Monday, February 12, 2024

Illustrating the Mountains (Part 4 of 4)

 [From March 3, 2009]

It overlooks a country of peaks and projections, of frightful precipices, often of naked rock, but generally fringed with delicate foliage; a country dotted with fertile clearings set down in the midst of forests; of valleys inaccessible save by narrow passes; of curious caves and tangled trails; of buttes and knobs, reached only by dangerous passes, where one finds the bluff's base thousands of feet down in some nook, and as he looks up sees the wall towering far above him.
-Edward King, 1875



I opened up
the Heart of the Alleghenies and saw this mountain with the curious name, "UNAKA-KANOOS."

The authors (Zeigler and Grosscup) of the 1883 book on Western North Carolina explained:

… we came out before the massive front of a peculiar mountain. Whiteside, or in literal translation of the Cherokee title, Unaka-kanoos, White-mountain, is the largest exposure of perpendicular, bare rock east of the Rockies. It is connected, without deeply-marked intervening gaps, with its neighboring peaks of the Blue Ridge; but from some points of observation it appears isolated—a majestic, solitary, dome-shaped monument, differing from all other mountains of the Alleghanies in its aspect and form.




I don't know much about the artists who created these illustrations of Whiteside Mountain. James Wells Champney did much of the art for The Great South (1875), where the pictures of Devil’s Courthouse and the edge of the abyss appeared. The page with two views of the mountain was from the Harper’s article, By-paths in the Mountains, by Rebecca Harding Davis (1880).





In The Great South, Edward King shares a story told while he was atop Whiteside Mountain:

"One day," said the Surveyor, seating himself with admirable carelessness on the dreadful slope of a rock overhanging the awful depths, "I was taking some levels below, and at last thought I would climb Whiteside. While I was coming up a storm passed over the mountains, and when I reached the top everything was hidden in such a dense mist, fog, or cloud, that one could hardly see his hand before his face. I strolled on until I reached a spot which I thought I recognized, and sat down, stretching my feet carelessly.

"Luckily enough, I didn't move; I was mighty still, for I was tired, and the fog was solemn-like; but pretty soon it blew away right smart, and dog my skin if I wasn't perched on the very outer edge of this line of rock, and about two inches between me and twelve hundred feet of sheer fall.

"I saw the trees in Cashier's valley, and the clearings, and then the sky, for I didn't look twice at the fall below me; but I flattened myself against the rock, and turned over; and I never want to come up here in a fog again."

Imagine a waterfall 2,000 feet high suddenly turned to stone, and you have the general effect of the Whiteside precipice as seen in the single, terrified, reluctant glance which you give from the top. There is the curve and the grand, dizzy bend downward; were it not for occasional clumps of foliage down the sides, the resemblance would be absolute.

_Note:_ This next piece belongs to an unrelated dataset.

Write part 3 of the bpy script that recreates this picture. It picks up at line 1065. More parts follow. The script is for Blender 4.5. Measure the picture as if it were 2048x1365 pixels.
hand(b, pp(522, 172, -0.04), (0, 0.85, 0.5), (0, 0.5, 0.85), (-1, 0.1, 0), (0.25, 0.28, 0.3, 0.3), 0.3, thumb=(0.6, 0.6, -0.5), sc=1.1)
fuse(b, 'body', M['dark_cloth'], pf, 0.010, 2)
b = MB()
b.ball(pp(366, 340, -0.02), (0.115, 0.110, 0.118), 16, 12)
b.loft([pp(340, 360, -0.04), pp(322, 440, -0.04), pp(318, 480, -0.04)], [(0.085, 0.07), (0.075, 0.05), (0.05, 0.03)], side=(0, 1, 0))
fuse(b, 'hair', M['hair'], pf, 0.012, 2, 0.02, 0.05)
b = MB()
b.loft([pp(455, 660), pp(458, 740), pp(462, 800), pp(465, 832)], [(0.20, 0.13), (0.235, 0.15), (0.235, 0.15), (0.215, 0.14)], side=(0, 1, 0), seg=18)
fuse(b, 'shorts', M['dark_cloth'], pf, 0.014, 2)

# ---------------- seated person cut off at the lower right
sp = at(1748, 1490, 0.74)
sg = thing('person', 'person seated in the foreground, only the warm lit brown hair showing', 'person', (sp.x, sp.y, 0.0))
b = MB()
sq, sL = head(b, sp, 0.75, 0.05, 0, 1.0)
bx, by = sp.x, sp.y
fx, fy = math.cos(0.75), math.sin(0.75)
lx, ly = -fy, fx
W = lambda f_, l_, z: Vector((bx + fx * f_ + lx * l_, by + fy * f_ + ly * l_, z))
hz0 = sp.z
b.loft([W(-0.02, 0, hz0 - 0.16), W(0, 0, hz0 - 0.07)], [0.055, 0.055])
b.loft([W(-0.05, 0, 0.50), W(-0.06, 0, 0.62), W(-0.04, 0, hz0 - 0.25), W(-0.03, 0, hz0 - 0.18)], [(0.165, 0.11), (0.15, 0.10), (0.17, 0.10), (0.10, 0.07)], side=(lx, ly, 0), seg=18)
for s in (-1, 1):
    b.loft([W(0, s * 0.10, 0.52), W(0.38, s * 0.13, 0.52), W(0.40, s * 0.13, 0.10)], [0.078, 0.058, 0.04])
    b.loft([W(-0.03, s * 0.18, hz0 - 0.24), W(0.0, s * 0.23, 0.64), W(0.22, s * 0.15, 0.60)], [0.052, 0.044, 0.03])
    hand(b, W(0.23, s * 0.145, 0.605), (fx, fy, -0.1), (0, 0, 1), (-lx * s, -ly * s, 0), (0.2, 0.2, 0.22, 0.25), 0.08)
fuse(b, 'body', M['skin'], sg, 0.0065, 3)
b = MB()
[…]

The mountain itself lies rooted in the western slope of the Blue Ridge. [Silas] McDowell has compared it to the carcass of some great monster, upon whose head you climb, and along whose mammoth spine you wander, giddy with terror each time you gaze over the skeleton sides.




Edward King imagined the future of the Cashiers Valley and Whiteside Mountain:

The wealthy citizens of South Carolina have long known of the charms of this section, and many of them annually visit it. In a few years its wildness will be tamed; a summer hotel will doubtless stand on the site of "Wright's" farm-house, and the lovely forests will be penetrated by carriage roads; steps will be cut along the ribs of Whiteside; and a shelter will be erected on the very summit. A storm on the vast rock, with the lightning playing hide and seek in the crevices of the precipice, is an experience which gives one an enlarged idea of the powers of Heaven.




For good measure I’ve included a few postcards showing how the portrayal of the Unaka-kanoos has changed over time. The first color postcard of Whiteside (with the river in the foreground) was published before 1908.